Not disagreeing with crypto currency being a massive bubble of worthlessness but the money in your pocket or bank account also has no intrinsic value. :)
In possibly related moves, in Texas the Samsung foundry has been forced to shut down to to power shortages in the area. Would be ironic if local crypto mining killed production of the ram chips needed for GPUs, but not funny.

https://www.tomshardware.com/uk/news/samsungs-chip-fabs-in-texas-ordered-to-shut-down-due-to-power-shortage
those who bought 5700xt are now smiling.
Corky34
Not disagreeing with crypto currency being a massive bubble of worthlessness but the money in your pocket or bank account also has no intrinsic value. :)
Bitcoin is backed by nothing, zip, nada, zilch. Pounds, Dollars, etc are backed by nation states which can still fail but is definitely something.

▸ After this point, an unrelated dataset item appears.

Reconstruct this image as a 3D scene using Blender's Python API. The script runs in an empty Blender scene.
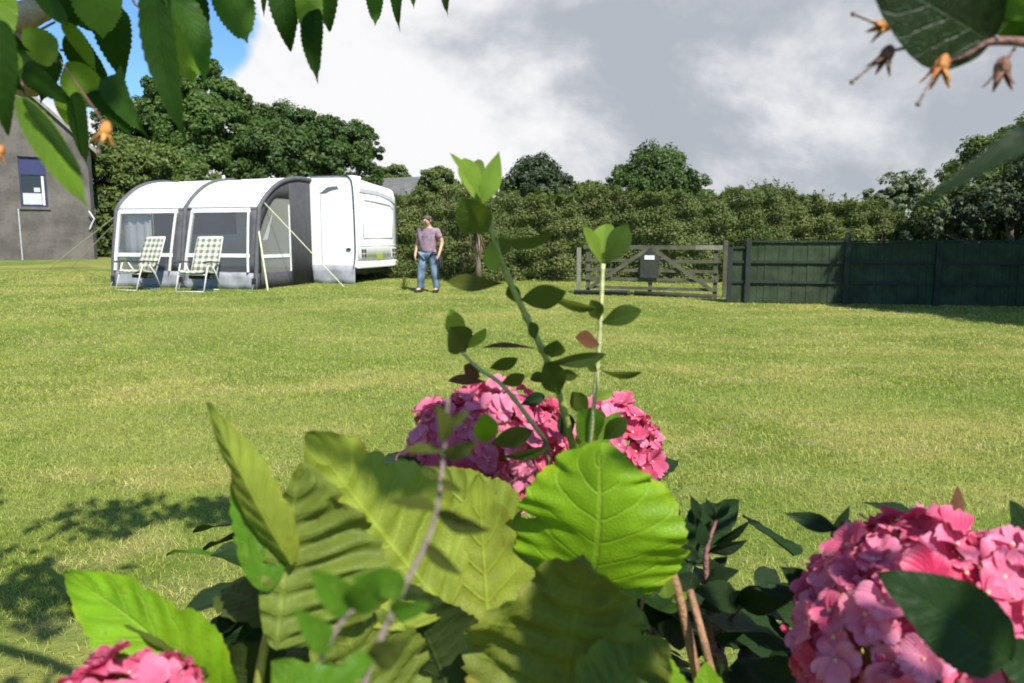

Those nations are then backed by other nations and so on. If the US had a big wobble, the dollar would drop but never to nothing as outside nations (China) would buy in propping it up. It's a house of cards which relies on the global economy but it is safe a houses compared to bitcoin.

Bitcoin however definitely is a disaster from the planet. I don't think cryptocurrencies are necessarily inherently bad but one that uses more than the energy requirements of Argentina should not exist.